Later that day, after being questioned without charge, he went straight to the newsroom where a decision had already been made: it was time to close the paper.
“The editor-in-chief [Patrick Lam] was not there because he had been arrested,” Chan says. “They decided to cease operation as soon as possible … and I vowed my support of their decision.”
“There is not much in detail I can share, I am afraid, but we have expected that this would happen one day, so we put things in the pipeline, [ready] for the worst to come.”

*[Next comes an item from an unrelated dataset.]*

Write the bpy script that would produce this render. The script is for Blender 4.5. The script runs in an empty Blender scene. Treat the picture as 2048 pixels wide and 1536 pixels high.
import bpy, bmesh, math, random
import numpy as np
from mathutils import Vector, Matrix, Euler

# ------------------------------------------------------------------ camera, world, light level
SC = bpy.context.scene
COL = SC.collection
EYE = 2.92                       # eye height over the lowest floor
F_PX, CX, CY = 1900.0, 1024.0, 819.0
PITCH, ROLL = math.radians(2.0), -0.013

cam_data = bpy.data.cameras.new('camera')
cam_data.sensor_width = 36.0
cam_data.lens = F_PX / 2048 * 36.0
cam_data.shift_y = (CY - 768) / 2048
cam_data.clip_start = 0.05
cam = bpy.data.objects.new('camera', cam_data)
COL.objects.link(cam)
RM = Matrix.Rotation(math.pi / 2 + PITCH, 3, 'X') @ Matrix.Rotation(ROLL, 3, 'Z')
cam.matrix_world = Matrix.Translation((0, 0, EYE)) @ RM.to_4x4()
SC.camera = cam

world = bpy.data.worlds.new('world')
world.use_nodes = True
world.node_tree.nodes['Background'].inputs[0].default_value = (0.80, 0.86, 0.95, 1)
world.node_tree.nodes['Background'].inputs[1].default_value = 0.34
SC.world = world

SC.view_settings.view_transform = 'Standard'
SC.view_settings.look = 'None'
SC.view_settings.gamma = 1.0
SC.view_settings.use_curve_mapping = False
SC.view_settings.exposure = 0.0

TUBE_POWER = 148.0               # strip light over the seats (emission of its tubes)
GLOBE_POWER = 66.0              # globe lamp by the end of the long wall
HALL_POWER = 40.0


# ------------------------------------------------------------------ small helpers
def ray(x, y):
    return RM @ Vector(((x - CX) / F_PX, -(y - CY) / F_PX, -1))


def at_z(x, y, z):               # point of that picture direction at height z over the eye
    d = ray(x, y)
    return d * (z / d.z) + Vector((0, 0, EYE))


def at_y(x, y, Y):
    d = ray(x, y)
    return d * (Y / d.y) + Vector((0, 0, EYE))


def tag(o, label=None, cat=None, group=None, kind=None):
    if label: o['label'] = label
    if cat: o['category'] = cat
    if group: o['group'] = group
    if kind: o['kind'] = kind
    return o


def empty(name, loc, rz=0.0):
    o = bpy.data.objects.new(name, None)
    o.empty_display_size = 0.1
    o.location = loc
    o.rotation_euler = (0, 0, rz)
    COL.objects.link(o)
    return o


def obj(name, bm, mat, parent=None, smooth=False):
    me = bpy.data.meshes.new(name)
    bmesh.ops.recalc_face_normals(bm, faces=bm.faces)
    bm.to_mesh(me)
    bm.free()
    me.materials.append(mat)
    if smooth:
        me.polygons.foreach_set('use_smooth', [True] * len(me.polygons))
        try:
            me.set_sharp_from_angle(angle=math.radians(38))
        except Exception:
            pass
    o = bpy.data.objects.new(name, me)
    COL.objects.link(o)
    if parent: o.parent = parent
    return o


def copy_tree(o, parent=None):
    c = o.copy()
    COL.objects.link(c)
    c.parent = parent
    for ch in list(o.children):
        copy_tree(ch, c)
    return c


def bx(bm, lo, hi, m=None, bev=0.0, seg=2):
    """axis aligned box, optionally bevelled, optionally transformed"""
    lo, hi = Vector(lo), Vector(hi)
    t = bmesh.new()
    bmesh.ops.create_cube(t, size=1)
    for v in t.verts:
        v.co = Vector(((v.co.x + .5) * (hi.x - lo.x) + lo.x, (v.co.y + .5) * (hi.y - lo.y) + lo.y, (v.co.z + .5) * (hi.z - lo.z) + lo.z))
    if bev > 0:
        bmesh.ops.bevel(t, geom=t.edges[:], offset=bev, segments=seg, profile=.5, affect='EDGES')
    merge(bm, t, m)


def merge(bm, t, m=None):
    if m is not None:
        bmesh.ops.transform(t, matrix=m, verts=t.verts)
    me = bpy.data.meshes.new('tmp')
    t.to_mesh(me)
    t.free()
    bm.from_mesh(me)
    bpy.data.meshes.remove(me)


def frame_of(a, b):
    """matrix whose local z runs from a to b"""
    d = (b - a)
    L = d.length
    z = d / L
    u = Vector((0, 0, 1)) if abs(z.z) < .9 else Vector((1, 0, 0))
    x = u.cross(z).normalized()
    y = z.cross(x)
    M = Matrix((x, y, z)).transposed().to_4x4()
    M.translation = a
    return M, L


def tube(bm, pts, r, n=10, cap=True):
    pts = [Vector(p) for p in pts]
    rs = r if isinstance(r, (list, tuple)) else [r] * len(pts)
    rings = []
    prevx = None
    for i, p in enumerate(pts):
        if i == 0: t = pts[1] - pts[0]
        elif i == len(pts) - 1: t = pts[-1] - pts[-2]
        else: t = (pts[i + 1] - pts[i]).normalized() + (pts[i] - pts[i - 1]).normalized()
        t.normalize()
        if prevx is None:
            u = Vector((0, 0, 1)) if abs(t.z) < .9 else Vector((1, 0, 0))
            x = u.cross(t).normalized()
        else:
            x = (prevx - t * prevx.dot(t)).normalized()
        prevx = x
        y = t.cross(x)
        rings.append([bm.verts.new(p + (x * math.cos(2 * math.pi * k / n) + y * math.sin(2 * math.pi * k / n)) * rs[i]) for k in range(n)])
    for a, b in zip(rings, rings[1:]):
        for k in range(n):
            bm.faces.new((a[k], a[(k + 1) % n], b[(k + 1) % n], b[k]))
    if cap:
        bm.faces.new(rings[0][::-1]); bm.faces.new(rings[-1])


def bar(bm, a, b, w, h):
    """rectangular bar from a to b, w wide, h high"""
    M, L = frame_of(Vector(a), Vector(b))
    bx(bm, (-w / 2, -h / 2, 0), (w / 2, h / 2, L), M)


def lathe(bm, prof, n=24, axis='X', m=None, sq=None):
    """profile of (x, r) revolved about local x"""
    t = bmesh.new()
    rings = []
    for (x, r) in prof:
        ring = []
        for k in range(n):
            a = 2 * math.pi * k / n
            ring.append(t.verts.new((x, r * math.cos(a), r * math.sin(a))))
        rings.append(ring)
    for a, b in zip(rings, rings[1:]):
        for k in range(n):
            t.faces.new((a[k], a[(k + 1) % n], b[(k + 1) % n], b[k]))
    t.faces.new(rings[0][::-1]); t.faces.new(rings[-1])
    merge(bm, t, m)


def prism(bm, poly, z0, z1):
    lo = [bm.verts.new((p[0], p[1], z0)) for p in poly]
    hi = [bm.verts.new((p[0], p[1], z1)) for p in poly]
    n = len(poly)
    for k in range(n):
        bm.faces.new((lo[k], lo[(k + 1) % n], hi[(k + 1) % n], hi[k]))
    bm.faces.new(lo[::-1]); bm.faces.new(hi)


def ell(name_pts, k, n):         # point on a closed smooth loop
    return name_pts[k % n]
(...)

The national security officers searched Chan’s home, seized his electronics and took him away for questioning. He livestreamed the raid on Facebook for as long as he could until an officer told him to stop, and the recording now joins a large catalogue of early-morning door knocks filmed by journalists, politicians and activists being arrested in the last two years.
In the weeks since the raid, Chan has had to defend the journalist’s union, which he still leads, against government inquiries into its activities and demands for financial records. He continues to speak out about press freedom and in his spare time he visits his friends in prison.
“At first, we grieved that we were in that kind of situation. But after a month of living behind bars, they have grown stronger and tougher and more courageous. We have been getting along, just chatting about our daily life and so on.”
The Stand News editor-in-chief is brought into a vehicle after police searched the premises at the independent news outlet office on 29 December. Photograph: Anthony Kwan/Getty Images
An uncertain future
Stand News was founded in 2014 as an online independent and crowdfunded outlet, mostly covering Hong Kong’s political and social news, and grew to be seen as one of the city’s most credible sources, according to academic surveys. In 2019 its reporters were on the frontline of the pro-democracy protests – including Gwyneth Ho, who kept filming as she was attacked and beaten by assailants at Yuen Long. In recent months it has been targeted by the city’s powerful. Security chief Chris Tang labeled it a biased outlet and accused it of “smearing and demonising” government programmes.
This year Stand News was shortlisted for a Reporters Without Borders Press Freedom award. Asked how he sees the outlet’s ethos, Chan pulls out his phone and says he has a Facebook post with an old mission statement he wants to read out. But then he starts scowling at the screen, exasperated as he realises that his Facebook account has been hacked – a frequent occurrence lately.
The crackdown on the press has left journalists in fear of being questioned, arrested or charged. The vagueness in the national security law means no one knows where the red lines are, and while the law is not retroactive there is a lack of clarity about how to treat previously published stories which are still online, and how a journalist’s earlier – and at the time lawful – actions can be considered as signalling intent.
Chan doesn’t know if he faces arrest in the future. He supports those still working as journalists in Hong Kong but warns they are susceptible to intimidation or punitive actions over their reporting, without clear parameters of what is OK.
“There is no one forcing or telling you what to write and what not to write, but there will be consequences if you do something that crosses the line.”
Six months before the raid Chan had told an interviewer that nobody could stop him from pursuing any kind of news story, “but you don’t know how long this freedom can be exercised”.